(Entries with scene source code)
»»

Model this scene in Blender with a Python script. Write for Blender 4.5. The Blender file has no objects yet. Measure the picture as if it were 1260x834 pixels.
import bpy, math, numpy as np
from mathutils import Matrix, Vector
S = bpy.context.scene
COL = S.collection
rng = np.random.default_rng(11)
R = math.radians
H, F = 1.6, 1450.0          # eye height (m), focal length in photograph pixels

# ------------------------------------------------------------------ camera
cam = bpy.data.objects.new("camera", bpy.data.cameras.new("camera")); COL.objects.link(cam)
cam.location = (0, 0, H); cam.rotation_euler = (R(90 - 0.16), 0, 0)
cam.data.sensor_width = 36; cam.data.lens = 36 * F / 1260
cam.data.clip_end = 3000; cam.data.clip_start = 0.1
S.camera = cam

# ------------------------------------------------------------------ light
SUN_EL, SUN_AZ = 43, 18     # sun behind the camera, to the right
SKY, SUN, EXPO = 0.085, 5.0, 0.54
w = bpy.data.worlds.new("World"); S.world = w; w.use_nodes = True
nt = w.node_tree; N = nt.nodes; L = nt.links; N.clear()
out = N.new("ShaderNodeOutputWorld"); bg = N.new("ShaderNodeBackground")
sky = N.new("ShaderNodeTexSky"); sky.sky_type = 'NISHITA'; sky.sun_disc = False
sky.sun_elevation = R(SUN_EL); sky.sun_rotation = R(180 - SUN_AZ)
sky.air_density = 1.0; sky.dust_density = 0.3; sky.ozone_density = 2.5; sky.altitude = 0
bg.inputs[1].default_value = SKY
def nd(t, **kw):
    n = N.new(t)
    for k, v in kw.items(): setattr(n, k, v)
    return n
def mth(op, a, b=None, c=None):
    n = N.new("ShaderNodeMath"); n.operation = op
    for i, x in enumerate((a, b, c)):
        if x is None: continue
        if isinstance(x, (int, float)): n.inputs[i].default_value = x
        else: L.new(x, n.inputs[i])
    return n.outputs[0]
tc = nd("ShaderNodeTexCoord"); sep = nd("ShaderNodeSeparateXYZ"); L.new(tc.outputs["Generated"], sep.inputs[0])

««
»»

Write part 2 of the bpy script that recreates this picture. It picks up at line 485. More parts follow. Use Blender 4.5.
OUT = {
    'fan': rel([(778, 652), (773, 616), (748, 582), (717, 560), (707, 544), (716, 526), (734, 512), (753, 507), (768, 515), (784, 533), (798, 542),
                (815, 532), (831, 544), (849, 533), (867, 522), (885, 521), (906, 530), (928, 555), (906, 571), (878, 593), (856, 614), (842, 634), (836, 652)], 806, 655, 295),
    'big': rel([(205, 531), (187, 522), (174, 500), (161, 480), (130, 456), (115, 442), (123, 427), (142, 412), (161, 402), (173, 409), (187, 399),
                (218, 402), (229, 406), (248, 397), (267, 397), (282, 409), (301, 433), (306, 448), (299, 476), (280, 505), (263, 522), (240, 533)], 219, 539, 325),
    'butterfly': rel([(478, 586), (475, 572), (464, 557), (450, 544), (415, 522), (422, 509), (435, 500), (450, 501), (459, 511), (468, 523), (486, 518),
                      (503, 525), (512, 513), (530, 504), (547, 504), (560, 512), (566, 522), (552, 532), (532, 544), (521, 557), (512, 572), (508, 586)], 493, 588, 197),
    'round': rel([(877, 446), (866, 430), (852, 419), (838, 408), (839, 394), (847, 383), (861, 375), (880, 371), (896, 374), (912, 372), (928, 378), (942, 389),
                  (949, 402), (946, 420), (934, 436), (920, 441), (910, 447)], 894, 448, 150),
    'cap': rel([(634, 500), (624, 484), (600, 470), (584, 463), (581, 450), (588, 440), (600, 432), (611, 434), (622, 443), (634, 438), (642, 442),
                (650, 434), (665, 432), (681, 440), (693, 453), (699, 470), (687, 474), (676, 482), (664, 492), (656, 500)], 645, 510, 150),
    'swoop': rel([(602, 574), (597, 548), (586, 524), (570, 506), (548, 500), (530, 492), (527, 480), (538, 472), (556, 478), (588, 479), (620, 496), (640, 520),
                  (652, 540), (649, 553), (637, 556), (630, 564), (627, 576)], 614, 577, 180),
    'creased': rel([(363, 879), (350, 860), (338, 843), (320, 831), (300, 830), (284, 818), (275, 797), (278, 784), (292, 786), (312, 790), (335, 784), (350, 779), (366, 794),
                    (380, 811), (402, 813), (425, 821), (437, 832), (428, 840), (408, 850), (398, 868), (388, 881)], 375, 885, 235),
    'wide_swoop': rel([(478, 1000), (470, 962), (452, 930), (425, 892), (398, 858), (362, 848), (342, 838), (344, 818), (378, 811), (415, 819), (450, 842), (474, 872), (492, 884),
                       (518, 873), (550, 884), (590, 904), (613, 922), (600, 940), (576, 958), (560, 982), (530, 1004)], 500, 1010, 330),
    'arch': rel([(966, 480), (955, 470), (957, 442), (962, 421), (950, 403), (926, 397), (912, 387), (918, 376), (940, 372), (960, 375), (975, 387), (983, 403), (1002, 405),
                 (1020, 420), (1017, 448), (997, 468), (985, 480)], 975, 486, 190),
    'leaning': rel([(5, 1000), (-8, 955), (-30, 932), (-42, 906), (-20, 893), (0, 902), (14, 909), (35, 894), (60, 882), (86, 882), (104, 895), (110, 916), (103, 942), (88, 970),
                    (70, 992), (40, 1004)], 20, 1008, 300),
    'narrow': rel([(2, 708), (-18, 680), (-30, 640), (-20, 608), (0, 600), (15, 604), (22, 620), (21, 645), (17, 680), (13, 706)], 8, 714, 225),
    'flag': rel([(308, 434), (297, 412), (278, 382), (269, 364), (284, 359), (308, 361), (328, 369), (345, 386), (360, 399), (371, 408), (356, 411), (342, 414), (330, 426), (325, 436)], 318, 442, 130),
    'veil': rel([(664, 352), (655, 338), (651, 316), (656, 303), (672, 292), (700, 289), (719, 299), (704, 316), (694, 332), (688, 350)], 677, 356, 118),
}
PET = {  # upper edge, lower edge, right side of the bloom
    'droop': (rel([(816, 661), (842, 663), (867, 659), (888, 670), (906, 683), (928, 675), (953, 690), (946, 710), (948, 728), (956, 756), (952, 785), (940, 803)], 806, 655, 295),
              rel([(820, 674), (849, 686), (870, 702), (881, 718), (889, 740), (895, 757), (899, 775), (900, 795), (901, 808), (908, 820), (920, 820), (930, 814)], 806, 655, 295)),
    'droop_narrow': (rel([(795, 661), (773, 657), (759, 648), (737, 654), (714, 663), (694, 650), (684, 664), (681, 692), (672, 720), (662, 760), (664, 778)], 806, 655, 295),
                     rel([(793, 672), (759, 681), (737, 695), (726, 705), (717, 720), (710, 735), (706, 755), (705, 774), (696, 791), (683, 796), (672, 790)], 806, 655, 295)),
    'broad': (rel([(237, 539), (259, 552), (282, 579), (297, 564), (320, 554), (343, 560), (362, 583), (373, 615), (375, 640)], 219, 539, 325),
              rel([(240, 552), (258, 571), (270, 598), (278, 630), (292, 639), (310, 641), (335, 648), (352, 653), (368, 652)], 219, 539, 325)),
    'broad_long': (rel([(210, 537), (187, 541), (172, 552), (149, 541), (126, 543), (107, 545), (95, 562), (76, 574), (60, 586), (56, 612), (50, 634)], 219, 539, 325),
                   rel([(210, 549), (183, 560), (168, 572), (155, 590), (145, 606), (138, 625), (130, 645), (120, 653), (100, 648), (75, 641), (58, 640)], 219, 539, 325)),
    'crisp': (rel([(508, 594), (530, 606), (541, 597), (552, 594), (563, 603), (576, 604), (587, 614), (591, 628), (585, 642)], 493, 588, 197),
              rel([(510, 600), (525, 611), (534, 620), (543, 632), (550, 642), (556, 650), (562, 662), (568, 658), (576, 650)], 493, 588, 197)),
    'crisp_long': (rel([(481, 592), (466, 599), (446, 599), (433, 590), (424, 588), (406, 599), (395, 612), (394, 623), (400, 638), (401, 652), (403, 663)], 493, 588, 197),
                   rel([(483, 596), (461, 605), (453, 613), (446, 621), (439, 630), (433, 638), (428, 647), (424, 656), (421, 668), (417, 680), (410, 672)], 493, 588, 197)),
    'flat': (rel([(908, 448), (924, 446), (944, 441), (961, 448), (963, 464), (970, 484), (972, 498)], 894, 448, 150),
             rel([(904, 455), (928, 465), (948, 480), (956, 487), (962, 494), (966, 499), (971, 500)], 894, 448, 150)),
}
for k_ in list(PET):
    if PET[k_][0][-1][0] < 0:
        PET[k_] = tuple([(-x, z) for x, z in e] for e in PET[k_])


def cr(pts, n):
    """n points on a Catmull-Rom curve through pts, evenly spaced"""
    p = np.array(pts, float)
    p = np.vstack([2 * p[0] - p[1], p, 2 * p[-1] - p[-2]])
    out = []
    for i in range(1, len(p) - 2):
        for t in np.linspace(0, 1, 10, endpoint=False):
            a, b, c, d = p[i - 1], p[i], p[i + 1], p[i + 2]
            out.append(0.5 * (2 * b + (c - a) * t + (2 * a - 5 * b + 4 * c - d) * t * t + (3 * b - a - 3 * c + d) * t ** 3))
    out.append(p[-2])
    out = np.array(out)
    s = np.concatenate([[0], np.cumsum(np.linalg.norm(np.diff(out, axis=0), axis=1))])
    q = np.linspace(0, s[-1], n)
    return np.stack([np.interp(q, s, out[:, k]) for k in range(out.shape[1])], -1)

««

Your task is to reproduce exactly the lines beginning at the line containing "Model this scene" and ending at the line containing "S.camera = cam", inclusive.

The completed task =
Model this scene in Blender with a Python script. Write for Blender 4.5. The Blender file has no objects yet. Measure the picture as if it were 1260x834 pixels.
import bpy, math, numpy as np
from mathutils import Matrix, Vector
S = bpy.context.scene
COL = S.collection
rng = np.random.default_rng(11)
R = math.radians
H, F = 1.6, 1450.0          # eye height (m), focal length in photograph pixels

# ------------------------------------------------------------------ camera
cam = bpy.data.objects.new("camera", bpy.data.cameras.new("camera")); COL.objects.link(cam)
cam.location = (0, 0, H); cam.rotation_euler = (R(90 - 0.16), 0, 0)
cam.data.sensor_width = 36; cam.data.lens = 36 * F / 1260
cam.data.clip_end = 3000; cam.data.clip_start = 0.1
S.camera = cam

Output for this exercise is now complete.